Les deux rôles confiés à des acteurs dialoguent remarquablement avec ceux confiés aux chanteurs (la musicalité de la parole s'échangeant naturellement et poétiquement avec la prosodie de la musique).
Yuming Hey incarnant "Le Chinois Isidore" a une voix parlée d'une grande musicalité, avec cette résonance naturellement placée dans la finesse de l'aigu (grâce à ses pommettes saillantes, marquant son fascinant visage émacié par la lumière, gravant des traits surnaturels) : seyant parfaitement à ce personnage d'une élégance raffinée, dont tous les gestes allient l'exotisme au ballet.
Mélody Pini dans les rôles de "La Noire Jobarbara" et "La Logeuse" ne projette pas un chant lyrique mais une tout aussi puissante révolte, dans son registre sifflant et soufflant, avant de s'élancer dans une danse rituelle vaudou endiablée (sur la musique citant Le Sacre du Printemps de Stravinsky).
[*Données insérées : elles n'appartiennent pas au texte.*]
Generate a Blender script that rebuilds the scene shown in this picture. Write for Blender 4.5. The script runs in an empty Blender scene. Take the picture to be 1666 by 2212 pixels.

Tous les interprètes laissent ainsi un souvenir mémorable, y compris la prestation lunaire de Fanny Ardant (qui incarne "la lune", pendant une projection visuelle en fond de scène de l'astre nocturne, dans une séquence vocale enregistrée) et la merveilleuse Procession assurée par les académiciens maison en relâche du Viol de Lucrèce.
Marc-André Dalbavie fort bien servi par soi-même dirige sa partition avec la clarté évidente de celui qui l'a composée, dans les moindres détails et les plus vastes pans. Les ostinati (motifs répétés) sont aussi limpides que les citations (rythme du Sacre du Printemps, Debussysmes ou élans cinématographiques Hitchcockiens de Vertigo à Psycho). L'Orchestre de l’Opéra national de Paris fait preuve d'une justesse et d'une précision constantes, permettant le mariage lyrique des pupitres et des timbres, faisant d'autant plus regretter que les percussions soient reléguées aux loges, pour des raisons pratiques de place en fosse (et surtout que tant de public ne puisse assister à cette production, qui sera heureusement disponible gratuitement via L'Opéra Chez Soi à partir du 13 juin).